Wednesday, October 6, 2010

The 8th Circle Time of Hell

Subtitle: How my kids have declared war on criss cross applesauce and use Circle Time as their battlefield.

For the uninitiated, Circle Time in Preschool and Kindergarten is a lovely time of the day torturous invention where a teacher takes 10-20 children, puts them in a circle on a rug and goes over the calendar and weather and what not this usually takes about 15 minutes, but to my children you'd think it lasted 7 hours.  When I was growing up we were told to sit "Indian Style" however I think that term is frowned upon now and it has become "Criss Cross Applesauce".

Dante's Divine Comedy defines the 8th Circle of Hell as belonging to the Fraudulent.  In that circle Bowge IX belongs to sowers of discord.  Because of my children, well 3 of them anyway, I have been stuck in the 8th Circle of Hell for 11 years. 

My oldest son has his faults.  Behaving at school has never been one of them.  He has always gone to school, sat quietly and for the most part been the kid most teachers adore.  He's never been a stellar student.  And he is not studious, unless the topic really interests him.  But he has also never gotten into trouble.  The teachers in short have loved him.  I've had more than one teacher say, "If only I had a classful of D's.  He is an absolute joy."

After his 2nd year in Catholic school without so much as a demerit I began feeling smug.  I had this whole parenting thing down.  I was raising well-behaved wonderful children.  And I was delusional.  And my second son was about to show me just how delusional I was.

Preschool had been tough with J.  He pushed buttons teachers did not even know they had.  In his 3 year old class he had a friend named Jane.  J and Jane were kindred spirits.  The made quite an unlikely pair of leaders.  Jane was adopted from China, so she was this adorable, petite, dark haired, dark skinned doll.  J was half a foot taller than her, and he was fair skinned with platinum blonde curly hair.  And they ruled the roost.

They finally met their match in Miss Becky and she controlled them.  The teacher who had them as 2's I heard is institutionalized, but I can neither confirm or deny that report.  The school moved Miss Becky with them when they turned 4.  I think the other teachers were afraid of them, again a report I can neither confirm or deny.

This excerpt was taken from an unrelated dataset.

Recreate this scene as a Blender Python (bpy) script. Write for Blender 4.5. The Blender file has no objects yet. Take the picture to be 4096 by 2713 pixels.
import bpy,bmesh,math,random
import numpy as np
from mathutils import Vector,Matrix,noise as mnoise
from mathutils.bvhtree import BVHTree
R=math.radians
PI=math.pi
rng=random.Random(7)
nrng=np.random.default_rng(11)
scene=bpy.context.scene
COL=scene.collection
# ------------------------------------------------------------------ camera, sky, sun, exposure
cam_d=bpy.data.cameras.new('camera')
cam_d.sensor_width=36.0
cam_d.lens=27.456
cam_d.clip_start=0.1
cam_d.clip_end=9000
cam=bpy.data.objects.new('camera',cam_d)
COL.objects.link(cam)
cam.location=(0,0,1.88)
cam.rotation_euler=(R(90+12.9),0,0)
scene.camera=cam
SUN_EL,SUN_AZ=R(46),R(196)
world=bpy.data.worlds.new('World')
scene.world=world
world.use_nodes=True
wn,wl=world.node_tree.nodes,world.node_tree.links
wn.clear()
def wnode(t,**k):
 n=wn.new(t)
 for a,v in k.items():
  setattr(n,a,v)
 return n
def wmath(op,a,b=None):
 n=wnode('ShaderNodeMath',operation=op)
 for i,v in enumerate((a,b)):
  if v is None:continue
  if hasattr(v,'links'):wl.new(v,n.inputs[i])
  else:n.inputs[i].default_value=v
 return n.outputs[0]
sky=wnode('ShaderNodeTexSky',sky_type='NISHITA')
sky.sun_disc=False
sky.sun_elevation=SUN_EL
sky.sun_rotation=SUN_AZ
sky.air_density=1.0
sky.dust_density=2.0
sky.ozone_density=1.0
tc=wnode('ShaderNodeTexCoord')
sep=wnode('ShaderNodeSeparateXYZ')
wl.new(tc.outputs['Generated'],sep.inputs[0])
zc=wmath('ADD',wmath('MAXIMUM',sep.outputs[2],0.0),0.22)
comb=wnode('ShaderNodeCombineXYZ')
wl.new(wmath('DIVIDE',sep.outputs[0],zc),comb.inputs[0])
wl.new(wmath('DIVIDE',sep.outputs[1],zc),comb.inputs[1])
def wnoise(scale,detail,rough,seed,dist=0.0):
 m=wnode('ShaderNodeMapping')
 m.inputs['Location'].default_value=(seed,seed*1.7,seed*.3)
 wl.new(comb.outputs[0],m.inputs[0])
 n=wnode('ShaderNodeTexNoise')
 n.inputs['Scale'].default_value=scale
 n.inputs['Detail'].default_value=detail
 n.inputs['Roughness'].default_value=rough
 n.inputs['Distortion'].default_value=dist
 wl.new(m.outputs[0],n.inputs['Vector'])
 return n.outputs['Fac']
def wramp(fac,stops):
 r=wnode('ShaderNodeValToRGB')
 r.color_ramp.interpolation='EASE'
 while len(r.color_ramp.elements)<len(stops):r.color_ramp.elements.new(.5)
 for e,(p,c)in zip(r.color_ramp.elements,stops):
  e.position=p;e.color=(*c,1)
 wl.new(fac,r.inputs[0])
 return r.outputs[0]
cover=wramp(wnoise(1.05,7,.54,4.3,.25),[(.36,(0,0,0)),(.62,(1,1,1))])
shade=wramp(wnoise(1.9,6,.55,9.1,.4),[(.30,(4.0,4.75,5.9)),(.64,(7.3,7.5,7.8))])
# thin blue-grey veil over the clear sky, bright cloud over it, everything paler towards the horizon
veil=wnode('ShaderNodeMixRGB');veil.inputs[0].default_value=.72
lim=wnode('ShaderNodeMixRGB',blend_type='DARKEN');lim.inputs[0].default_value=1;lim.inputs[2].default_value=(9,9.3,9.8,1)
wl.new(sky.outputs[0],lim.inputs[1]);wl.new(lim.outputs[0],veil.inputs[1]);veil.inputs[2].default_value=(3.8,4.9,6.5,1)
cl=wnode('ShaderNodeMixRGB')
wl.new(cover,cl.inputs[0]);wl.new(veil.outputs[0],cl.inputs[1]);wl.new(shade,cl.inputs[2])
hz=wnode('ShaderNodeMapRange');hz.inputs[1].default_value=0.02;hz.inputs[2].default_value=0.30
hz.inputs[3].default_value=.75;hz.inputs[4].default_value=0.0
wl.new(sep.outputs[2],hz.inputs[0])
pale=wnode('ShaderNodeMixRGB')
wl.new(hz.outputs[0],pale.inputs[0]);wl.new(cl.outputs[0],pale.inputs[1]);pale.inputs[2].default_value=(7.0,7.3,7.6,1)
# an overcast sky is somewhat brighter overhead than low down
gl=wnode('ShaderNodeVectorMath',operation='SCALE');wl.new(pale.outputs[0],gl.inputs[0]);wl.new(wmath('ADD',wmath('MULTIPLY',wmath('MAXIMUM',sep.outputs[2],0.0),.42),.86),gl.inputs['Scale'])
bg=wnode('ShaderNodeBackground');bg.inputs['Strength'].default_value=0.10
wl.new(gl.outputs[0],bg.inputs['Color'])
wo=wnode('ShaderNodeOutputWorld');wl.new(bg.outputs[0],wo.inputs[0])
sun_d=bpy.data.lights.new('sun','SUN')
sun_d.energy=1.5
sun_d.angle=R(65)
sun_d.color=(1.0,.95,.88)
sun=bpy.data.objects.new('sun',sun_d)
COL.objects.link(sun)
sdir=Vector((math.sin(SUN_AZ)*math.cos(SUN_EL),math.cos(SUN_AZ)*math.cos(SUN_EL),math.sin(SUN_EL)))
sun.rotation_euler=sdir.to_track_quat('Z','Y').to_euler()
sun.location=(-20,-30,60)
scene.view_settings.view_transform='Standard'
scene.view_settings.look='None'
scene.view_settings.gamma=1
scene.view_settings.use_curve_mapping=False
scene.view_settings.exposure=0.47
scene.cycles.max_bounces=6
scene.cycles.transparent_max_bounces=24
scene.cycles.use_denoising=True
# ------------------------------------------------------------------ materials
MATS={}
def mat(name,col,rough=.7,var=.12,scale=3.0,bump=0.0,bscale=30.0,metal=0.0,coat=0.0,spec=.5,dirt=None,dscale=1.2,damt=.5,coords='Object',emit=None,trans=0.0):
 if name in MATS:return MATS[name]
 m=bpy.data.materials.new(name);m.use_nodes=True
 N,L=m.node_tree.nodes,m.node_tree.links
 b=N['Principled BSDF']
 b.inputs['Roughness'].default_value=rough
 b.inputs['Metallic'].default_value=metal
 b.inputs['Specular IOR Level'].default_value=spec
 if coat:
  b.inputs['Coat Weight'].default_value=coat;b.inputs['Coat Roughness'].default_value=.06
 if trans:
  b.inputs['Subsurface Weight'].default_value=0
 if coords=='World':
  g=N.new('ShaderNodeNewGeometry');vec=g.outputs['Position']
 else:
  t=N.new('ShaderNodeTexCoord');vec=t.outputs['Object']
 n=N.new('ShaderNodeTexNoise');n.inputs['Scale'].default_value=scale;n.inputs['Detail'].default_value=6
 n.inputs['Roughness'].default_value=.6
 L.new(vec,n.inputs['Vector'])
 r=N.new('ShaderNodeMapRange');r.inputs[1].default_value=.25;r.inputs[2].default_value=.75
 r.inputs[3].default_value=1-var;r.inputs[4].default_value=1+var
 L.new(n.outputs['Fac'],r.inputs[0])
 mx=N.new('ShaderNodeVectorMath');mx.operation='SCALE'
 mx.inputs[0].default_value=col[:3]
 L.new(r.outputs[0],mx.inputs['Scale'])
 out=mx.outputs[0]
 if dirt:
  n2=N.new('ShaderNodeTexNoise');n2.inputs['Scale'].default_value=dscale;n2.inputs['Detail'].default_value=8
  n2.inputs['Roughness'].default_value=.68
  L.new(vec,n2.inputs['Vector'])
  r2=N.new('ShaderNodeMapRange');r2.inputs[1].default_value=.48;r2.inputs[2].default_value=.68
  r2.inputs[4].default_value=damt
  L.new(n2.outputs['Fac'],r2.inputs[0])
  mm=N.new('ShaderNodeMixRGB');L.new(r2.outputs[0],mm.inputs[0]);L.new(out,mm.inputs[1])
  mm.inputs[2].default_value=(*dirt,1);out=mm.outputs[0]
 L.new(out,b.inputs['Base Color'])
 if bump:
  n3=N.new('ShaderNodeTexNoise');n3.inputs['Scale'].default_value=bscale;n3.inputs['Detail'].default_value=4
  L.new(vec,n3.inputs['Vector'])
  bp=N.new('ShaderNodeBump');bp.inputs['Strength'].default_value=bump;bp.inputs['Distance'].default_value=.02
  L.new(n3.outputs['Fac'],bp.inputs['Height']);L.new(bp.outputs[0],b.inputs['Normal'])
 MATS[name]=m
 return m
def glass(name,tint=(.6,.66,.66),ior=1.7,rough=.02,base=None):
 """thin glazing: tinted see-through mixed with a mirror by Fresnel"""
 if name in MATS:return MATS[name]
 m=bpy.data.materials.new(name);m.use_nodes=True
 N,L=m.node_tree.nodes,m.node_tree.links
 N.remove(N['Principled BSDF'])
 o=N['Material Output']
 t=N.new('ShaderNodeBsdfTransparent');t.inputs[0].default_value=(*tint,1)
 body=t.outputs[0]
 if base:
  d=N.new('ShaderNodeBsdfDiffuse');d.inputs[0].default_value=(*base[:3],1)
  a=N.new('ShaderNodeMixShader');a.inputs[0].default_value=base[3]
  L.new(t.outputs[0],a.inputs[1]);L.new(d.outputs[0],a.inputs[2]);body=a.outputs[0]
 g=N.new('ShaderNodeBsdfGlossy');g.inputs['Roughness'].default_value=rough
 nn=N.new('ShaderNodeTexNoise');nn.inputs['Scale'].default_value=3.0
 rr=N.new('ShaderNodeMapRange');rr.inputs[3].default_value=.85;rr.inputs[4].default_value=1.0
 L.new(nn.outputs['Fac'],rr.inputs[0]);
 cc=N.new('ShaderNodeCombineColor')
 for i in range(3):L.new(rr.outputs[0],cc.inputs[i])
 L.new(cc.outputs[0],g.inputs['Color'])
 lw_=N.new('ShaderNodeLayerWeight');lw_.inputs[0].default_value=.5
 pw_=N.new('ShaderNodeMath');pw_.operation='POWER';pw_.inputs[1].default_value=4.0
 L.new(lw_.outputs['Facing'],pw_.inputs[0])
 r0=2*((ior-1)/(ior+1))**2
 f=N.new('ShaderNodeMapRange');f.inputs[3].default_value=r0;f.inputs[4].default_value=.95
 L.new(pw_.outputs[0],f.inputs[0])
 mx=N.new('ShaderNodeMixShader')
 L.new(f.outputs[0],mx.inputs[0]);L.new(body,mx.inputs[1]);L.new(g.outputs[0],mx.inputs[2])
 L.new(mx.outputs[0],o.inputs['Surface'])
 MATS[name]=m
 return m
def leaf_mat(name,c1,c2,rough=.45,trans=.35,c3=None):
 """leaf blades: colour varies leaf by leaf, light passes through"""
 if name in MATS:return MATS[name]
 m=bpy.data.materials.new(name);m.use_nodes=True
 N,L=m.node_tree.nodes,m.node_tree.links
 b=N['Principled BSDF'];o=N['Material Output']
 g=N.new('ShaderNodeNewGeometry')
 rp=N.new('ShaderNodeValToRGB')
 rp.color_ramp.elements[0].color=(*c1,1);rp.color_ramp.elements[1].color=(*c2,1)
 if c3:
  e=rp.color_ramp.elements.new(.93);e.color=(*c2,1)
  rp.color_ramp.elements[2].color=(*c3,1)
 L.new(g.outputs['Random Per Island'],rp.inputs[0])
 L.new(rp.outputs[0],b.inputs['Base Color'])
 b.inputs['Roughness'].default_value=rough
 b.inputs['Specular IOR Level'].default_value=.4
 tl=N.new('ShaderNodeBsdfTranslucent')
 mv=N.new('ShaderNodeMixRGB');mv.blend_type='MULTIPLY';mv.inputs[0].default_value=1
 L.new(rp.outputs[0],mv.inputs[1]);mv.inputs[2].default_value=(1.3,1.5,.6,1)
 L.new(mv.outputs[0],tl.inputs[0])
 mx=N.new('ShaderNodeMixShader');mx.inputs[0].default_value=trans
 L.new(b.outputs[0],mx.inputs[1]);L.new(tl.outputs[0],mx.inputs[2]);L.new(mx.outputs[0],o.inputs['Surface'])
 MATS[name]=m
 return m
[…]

After Pre-K J began the same Catholic School D was attending.  He had the same Kindergarten teacher.  A lovely woman who had been teaching for that Catholic School for 20-some odd years.  She and J did not mix well.  J was not fazed  by his clothespin being moved to yellow or red.  He did not care to do what she was asking.  And he certainly did not like circle time.

We spanked, threatened, grounded, took away privledges, rewarded -- in short everything we could think of.  Nothing worked.  Finally Kindergarten was over, and we moved the boys to the public school.  We chalked it up to J being a square peg in a round hole.  His first grade teacher was amazing.  He loved her and she him.  First grade was much easier than Kindergarten.

And my forays with Circle Time were reduced to nightmares involving teacher conferences where I was called a bad parent.  or so I thought.

Next came Boo.  He was so disruptive in circle time his 4-K teacher sent him to another room while she conducted circle time.  His Kindergarten teacher just allowed him not to participate.  He would get so frustrated with the other children because "Come on Madison, we did this yesterday. It's Monday, September 20, 2010.  Yesterday was Sunday, tomorrow is Tuesday.  The weather is cloudy. Are we done Miss Whoever?"

I hated Circle time as much as he did.  This was child #2 failing at Circle Time.  I was no longer Super Mom.  I was failing at Circle Time.  How flipping hard could it be to teach a child to sit still and shut up?

My daughter is now failing at Circle Time.  And apparently she doesn't care.  She could care less if her clothespin gets moved from green to yellow to red.  At Back to School Night, the teacher assumed if a child doesn't care if the clothespin gets moved, there must be no consequences at home.  When she said that, smug supermom reared her head again and - as I imagined my sensitive child crying over her clothes pin getting moved - I thought, "Well, at least she's not talking about me.  The Princess has consequences at home and is certainly not blowing off her clothespin getting moved."

Ummmm yeah, not so much.  As I found out after the Curriculum Spiel, when I spoke to her privately.  I was told she just doesn't care and goes right back to doing what she was doing that got her moved in the first place.  Smug Supermom didn't completely die, because this teacher believed that 5 year olds don't lie. I shattered that belief by telling her the Princess tried to hide the second note home when she was moved to red.

I am now counting down the days to First grade which will end my days in the 8th Circle Time of Hell.  Circle Time does not go to First Grade.  A fact I could not be happier about.